### Problem statement
Quote from the first line below through the line that contains "sub('tongue_piping', solid_strip('tongue_piping', edge, [0.0022]", both included, and leave the pictures out.

### Data
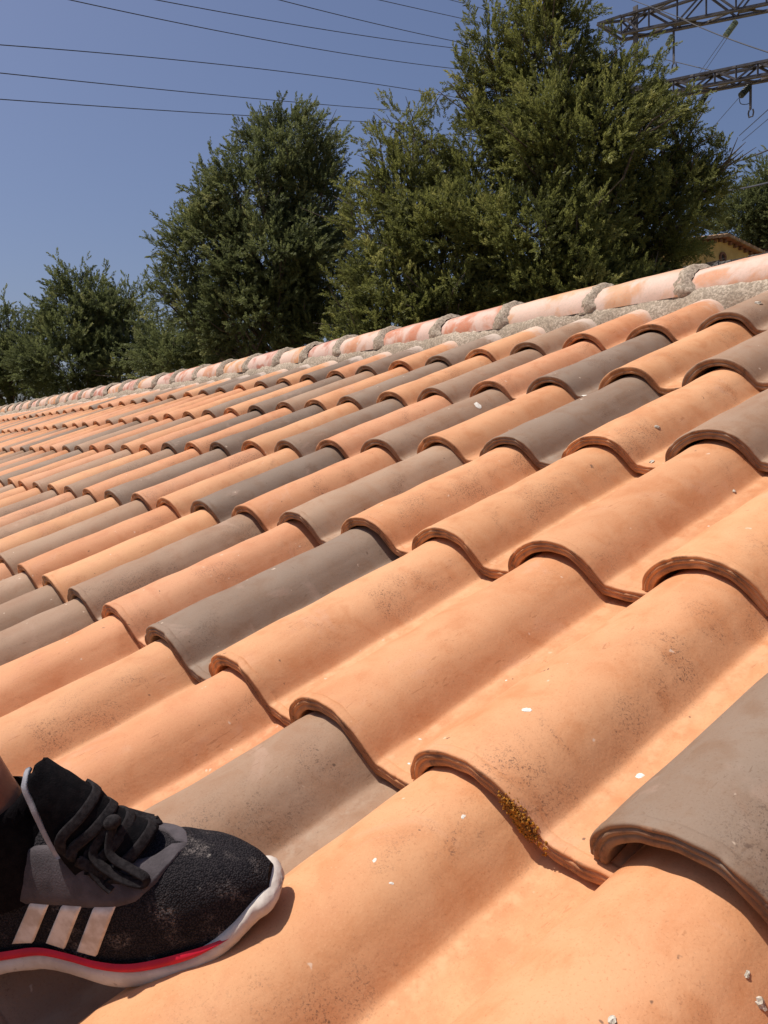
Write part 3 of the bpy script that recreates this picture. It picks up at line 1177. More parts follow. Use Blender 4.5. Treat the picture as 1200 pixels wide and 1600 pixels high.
tg = grid_mesh('tongue', tongue_fn, 30, 15, M_TONGUE)
to = sub('tongue', tg)
md = to.modifiers.new('solid', 'SOLIDIFY')
md.thickness = 0.007
md.offset = -1
edge = [tongue_fn(a, 1.0) + Vector((-0.002, -0.0012, 0)) for a in np.linspace(0.38, 0.97, 18)] + [tongue_fn(1.0, b) + Vector((-0.003, 0, 0.001)) for b in (0.9, 0.7, 0.5)]
sub('tongue_piping', solid_strip('tongue_piping', edge, [0.0022] * len(edge), 0.0012, M_PIPING, Vector((1, 0, 0.2))))

# laces: crossing bars and a floppy bow
TN = Vector((0.75, 0, 0.62))
for k, (a, u) in enumerate(((0.06, 0.030), (0.20, 0.018), (0.34, 0.004), (0.48, -0.010))):
    sg = 1 if k % 2 else -1
    pts = bez([up_pt(u - 0.004 * sg, 0.315, 0.003), *[tongue_fn(a, b) + TN * 0.0065 + Vector((0, -(2 * b - 1) * 0.009, 0.002 * sg * (1 - 2 * b))) for b in (0.95, 0.75, 0.5, 0.25, 0.05)],
               up_pt(u + 0.004 * sg, 0.685, 0.003)], 7)
    sub('lace_bar', solid_strip('lace_bar', pts, [0.0038] * len(pts), 0.0011, M_LACE, Vector((-0.55, 0, 0.83))))
k0 = tongue_fn(0.28, 0.66) + TN * 0.011
def on_shoe(u, t, off=0.004):
    return up_pt(u, t, off)


loops = [[k0, on_shoe(0.014, 0.385, 0.010), on_shoe(0.026, 0.345, 0.007), on_shoe(0.035, 0.315, 0.005), on_shoe(0.031, 0.290, 0.004), on_shoe(0.016, 0.310, 0.006), on_shoe(0.004, 0.370, 0.010), k0],
         [k0, on_shoe(0.006, 0.58, 0.008), on_shoe(0.020, 0.64, 0.005), on_shoe(0.030, 0.62, 0.004), on_shoe(0.020, 0.56, 0.006), k0],
         [k0, on_shoe(0.000, 0.36, 0.008), on_shoe(0.002, 0.31, 0.005), on_shoe(0.006, 0.275, 0.003), on_shoe(0.012, 0.250, 0.003)]]
for lp in loops:
    P = bez(lp, 10)
    sub('lace_loop', solid_strip('lace_loop', P, [0.0034] * len(P), 0.0006, M_LACE, flat=True))
bm = bmesh.new()
bmesh.ops.create_icosphere(bm, subdivisions=3, radius=1, matrix=Matrix.Translation(k0 + Vector((0, -0.002, 0.001))) @ Matrix.Diagonal((0.0065, 0.006, 0.005, 1)))
me = bpy.data.meshes.new('lace_knot')
bm.to_mesh(me)
bm.free()
me.materials.append(M_LACE)
sub('lace_knot', me)

# ------------------------------------------------------------------ trees
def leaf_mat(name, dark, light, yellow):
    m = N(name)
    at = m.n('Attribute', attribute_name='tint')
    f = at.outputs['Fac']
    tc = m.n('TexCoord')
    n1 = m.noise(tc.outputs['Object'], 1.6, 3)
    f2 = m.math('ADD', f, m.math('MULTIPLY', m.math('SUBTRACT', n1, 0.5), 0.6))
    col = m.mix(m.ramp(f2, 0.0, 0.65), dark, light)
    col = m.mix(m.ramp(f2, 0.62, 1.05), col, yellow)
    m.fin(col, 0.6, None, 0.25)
    tr = m.n('BsdfTranslucent')
    m.l(col, tr.inputs[0])
    ms = m.n('MixShader')
    ms.inputs[0].default_value = 0.42
    m.l(m.b.outputs[0], ms.inputs[1])
    m.l(tr.outputs[0], ms.inputs[2])
    m.l(ms.outputs[0], m.out.inputs[0])
    return m.m


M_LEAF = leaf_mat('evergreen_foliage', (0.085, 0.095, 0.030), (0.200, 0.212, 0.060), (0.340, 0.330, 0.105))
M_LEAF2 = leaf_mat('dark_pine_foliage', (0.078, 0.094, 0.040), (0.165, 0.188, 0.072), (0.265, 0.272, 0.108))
M_BARK = simple('grey_bark', (0.19, 0.15, 0.12), (0.10, 0.08, 0.06), 14, 0.95, 0.9, 40, 0.02)


def sprig(seed, n=18, L=0.17, nl=0.062, wd=0.017):
    """one feathery shoot: thin leaf blades round a curved axis, pointing along +Z"""
    rg = np.random.RandomState(seed)
    V, F, T = [], [], []
    for k in range(n):
        t = (k + 0.6) / n
        base = np.array([0.03 * math.sin(t * 2.0), 0, t * L])
        a = k * 2.4 + rg.uniform(-0.4, 0.4)
        tilt = R(42) * (1 - 0.55 * t) + rg.uniform(-0.1, 0.1)
        d = np.array([math.sin(tilt) * math.cos(a), math.sin(tilt) * math.sin(a), math.cos(tilt)])
        side = np.cross(d, rg.normal(size=3))
        side /= np.linalg.norm(side)
        ln = nl * (1.15 - 0.45 * t) * rg.uniform(0.8, 1.2)
        q = len(V)
        V += [base, base + d * ln * 0.5 + side * wd * 0.55, base + d * ln, base + d * ln * 0.5 - side * wd * 0.55]
        F += [(q, q + 1, q + 2), (q, q + 2, q + 3)]
        T += [t * 0.8, t, t + 0.1, t]
    return np.array(V), np.array(F), np.array(T)


SPR = [sprig(k) for k in range(6)]


def frames(D, rg):
    """rotation matrices (n,3,3) whose z axis is D"""
    D = D / np.linalg.norm(D, axis=1)[:, None]
    A = rg.normal(size=D.shape)
    X = A - D * np.sum(A * D, 1)[:, None]
    X /= np.linalg.norm(X, axis=1)[:, None]
    Y = np.cross(D, X)
    return np.stack([X, Y, D], 2)


def crown_arrays(lobes, plume_density, seed, scale=1.0, per=12, plume=(0.28, 0.62), up=0.55, origin=(0, 0, 0)):
    """lobes: (centre, (rx,ry,rz)). Plumes start inside and reach out and up through each lobe's surface"""
    rg = np.random.RandomState(seed)
    Pp, Dd, Tt = [], [], []
    for c, r in lobes:
        c = np.array(c)
        r = np.array(r, float)
        area = 4 * math.pi * (((r[0] * r[1]) ** 1.6 + (r[0] * r[2]) ** 1.6 + (r[1] * r[2]) ** 1.6) / 3) ** (1 / 1.6)
        n = int(area * plume_density)
        d = rg.normal(size=(n, 3))
        d /= np.linalg.norm(d, axis=1)[:, None]
        toc = np.array(CPOS) - (c + np.array(origin))
        toc /= np.linalg.norm(toc)
        keep = rg.rand(n) < np.where(d @ toc > -0.15, 1.0, 0.45)
        d = d[keep]
        n = len(d)
        rad = rg.uniform(0.16, 0.86, n) ** 0.6
        # lumps: several bosses make the surface uneven
        bd = rg.normal(size=(14, 3))
        bd /= np.linalg.norm(bd, axis=1)[:, None]
        lump = np.max(np.clip((d @ bd.T - 0.75) / 0.25, 0, 1), axis=1)
        rad *= 0.80 + 0.24 * lump
        P = c + d * r * rad[:, None]
        D = d * np.array([1, 1, 0.8]) + np.array([0, 0, up]) + rg.normal(size=(n, 3)) * 0.28
        D /= np.linalg.norm(D, axis=1)[:, None]
        Lp = rg.uniform(plume[0], plume[1], n) * scale
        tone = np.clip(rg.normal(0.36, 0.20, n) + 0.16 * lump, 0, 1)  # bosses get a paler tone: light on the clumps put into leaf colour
        for k in range(per):
            t = (k + 0.5) / per
            off = rg.normal(size=(n, 3)) * (0.10 * (1.05 - t) * scale)
            Q = P + D * (t * Lp)[:, None] + off
            E = D + rg.normal(size=(n, 3)) * 0.40 + off * 2.2
            Pp.append(Q)
            Dd.append(E)
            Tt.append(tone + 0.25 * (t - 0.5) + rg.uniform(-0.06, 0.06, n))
    P = np.concatenate(Pp)
    D = np.concatenate(Dd)
    T = np.concatenate(Tt)
    M = frames(D, rg)
    VV, FF, AA = [], [], []
    nb = 0
    which = rg.randint(0, len(SPR), len(P))
    sc = rg.uniform(0.7, 1.2, len(P)) * scale
    for s, (sv_, sf, stn) in enumerate(SPR):
        idx = np.where(which == s)[0]
        if not len(idx):
            continue
        loc = sv_[None] * sc[idx][:, None, None]
        W = np.einsum('nij,nvj->nvi', M[idx], loc) + P[idx][:, None, :]
        m = len(sv_)
        VV.append(W.reshape(-1, 3))
        FF.append((sf[None] + (np.arange(len(idx)) * m)[:, None, None] + nb).reshape(-1, 3))
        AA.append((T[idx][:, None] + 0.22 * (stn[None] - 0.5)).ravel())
        nb += m * len(idx)
    return np.concatenate(VV), np.concatenate(FF), np.concatenate(AA)


def limb_arrays(segs, n=6):
    """segs: list of polylines [(p, r), ...] -> tube triangles"""
    V, F = [], []
    for pl in segs:
        base = len(V)
        m = len(pl)
        for k, (p, r) in enumerate(pl):
            p = np.array(p)
            d = np.array(pl[min(k + 1, m - 1)][0]) - np.array(pl[max(k - 1, 0)][0])
            d = d / (np.linalg.norm(d) + 1e-9)
            a = np.cross(d, [0.3, 0.9, 0.1])
            a /= np.linalg.norm(a)
            b = np.cross(d, a)
            for q in range(n):
                th = 2 * math.pi * q / n
                V.append(p + (a * math.cos(th) + b * math.sin(th)) * r)
        for k in range(m - 1):
            for q in range(n):
                q2 = (q + 1) % n
                A, B, C_, D_ = base + k * n + q, base + k * n + q2, base + (k + 1) * n + q2, base + (k + 1) * n + q
                F += [(A, B, C_), (A, C_, D_)]
    return np.array(V), np.array(F)


NTRI = 0


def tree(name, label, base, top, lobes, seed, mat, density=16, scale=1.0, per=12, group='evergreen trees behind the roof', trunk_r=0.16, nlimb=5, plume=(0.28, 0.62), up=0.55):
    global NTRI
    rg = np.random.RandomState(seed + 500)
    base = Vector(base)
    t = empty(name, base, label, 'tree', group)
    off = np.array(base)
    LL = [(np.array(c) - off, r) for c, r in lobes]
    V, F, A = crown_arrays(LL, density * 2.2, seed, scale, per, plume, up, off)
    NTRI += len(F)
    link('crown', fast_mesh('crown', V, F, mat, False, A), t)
    # trunk and limbs
    tp = np.array(top) - off
    tr = [((0, 0, 0), trunk_r * 1.3), (tp * 0.3 + rg.normal(size=3) * 0.05, trunk_r), (tp * 0.6 + rg.normal(size=3) * 0.08, trunk_r * 0.6), (tp * 0.85, trunk_r * 0.25), (tp * 0.97, 0.01)]
    V, F = limb_arrays([tr], 10)
    link('trunk', fast_mesh('trunk', V, F, M_BARK, True), t)
    segs = []
    for c, r in LL:
        for q in range(nlimb):
            d = rg.normal(size=3)
            d[2] = abs(d[2]) * 0.6
            d /= np.linalg.norm(d)
            end = c + d * np.array(r) * rg.uniform(0.6, 0.95)
            h = np.clip(end[2] / tp[2] - 0.22, 0.12, 0.85)
            st = tp * h
            mid = (st + end) / 2 + np.array([0, 0, -0.1]) + rg.normal(size=3) * 0.1
            r0 = trunk_r * 0.35 * (1 - h) + 0.012
            segs.append([(st, r0), (mid, r0 * 0.7), (end, 0.006)])
            for z in range(4):
                f = rg.uniform(0.35, 0.95)
                s2 = st * (1 - f) + end * f
                e2 = s2 + rg.normal(size=3) * 0.22 * np.array([1, 1, 0.7]) + d * 0.35 + np.array([0, 0, 0.2])
                segs.append([(s2, r0 * 0.35), ((s2 + e2) / 2 + rg.normal(size=3) * 0.03, r0 * 0.25), (e2, 0.003)])
    V, F = limb_arrays(segs, 5)
    link('limbs', fast_mesh('limbs', V, F, M_BARK, True), t)
    return t


def lobe(px, py, dist, rpx, rpy, depth=None):
    """an ellipsoid centred where the photo shows that part of the crown"""
    c = Wd(px, py, dist)
    k = (c - CPOS).length / FPX
    rx, rz = rpx * k, rpy * k
    rx, rz = max(rx * 0.5, rx - 0.19), max(rz * 0.5, rz - 0.22)
    c.z -= 0.10
    return (tuple(c), (rx, depth or rx, rz))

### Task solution
Write part 3 of the bpy script that recreates this picture. It picks up at line 1177. More parts follow. Use Blender 4.5. Treat the picture as 1200 pixels wide and 1600 pixels high.
tg = grid_mesh('tongue', tongue_fn, 30, 15, M_TONGUE)
to = sub('tongue', tg)
md = to.modifiers.new('solid', 'SOLIDIFY')
md.thickness = 0.007
md.offset = -1
edge = [tongue_fn(a, 1.0) + Vector((-0.002, -0.0012, 0)) for a in np.linspace(0.38, 0.97, 18)] + [tongue_fn(1.0, b) + Vector((-0.003, 0, 0.001)) for b in (0.9, 0.7, 0.5)]
sub('tongue_piping', solid_strip('tongue_piping', edge, [0.0022] * len(edge), 0.0012, M_PIPING, Vector((1, 0, 0.2))))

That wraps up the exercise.